In an increasingly shrinking and competitive world, style is the essential ingredient of adventuring: taking new approaches to old subjects. There is still plenty left to do; we just have to use our imagination more since the old frontiers gave out.

Lindbergh started us off on this new adventurism in 1927 by dropping in on Paris. Plenty of people had crossed the Atlantic, but none with such dramatic boldness. Alone, yet married to modem mechanical genius, he forever reduced the world to comprehensible, conquerable proportions.

Today, mankind can jump into its machines and charge through the densest jungle or dive the deepest ocean. The systems of society distance self-sufficiency. But there is still a yearning to leave our signature upon a deed by our own skill, persistence and strength. We already know that we can fly over it or wheel through it, given a big enough support team.
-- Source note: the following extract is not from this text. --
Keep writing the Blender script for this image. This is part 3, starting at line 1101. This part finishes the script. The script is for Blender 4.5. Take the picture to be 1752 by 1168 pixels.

The realities of the 1980s, in which there remain no true geographical explorations as once known, demand that adventure be contrived and maybe a bit strange if one is to leave new footsteps. The rules of the game are chosen by the players. It is by these rules of relative self-sufficiency that validity is acknowledged, brilliance praised. To be worthy, a challenge is often set back in time, excluding the use of mechanical assistance to better square the odds. But the final mark of success is returning better friends, as we did on the Mount Everest Grand Circle.

Summary of Statistics:

Area: Nepal and Tibet around Mount Everest.

First Winter Ascent: Pumori, 7145 meters, 23,442 feet, via new route, East Face to Northeast Ridge, January 6, 1982 (Bridwell, Gillette, Reynolds).

Circumambulation of Mount Everest: Nepalese Section, December 1981 and January 1982; Tibetan Section April and May 1982.

Personnel: Ned Gillette, Jan Reynolds, James Bridwell, Stephen McKinney, Craig Colonica, Richard Barker.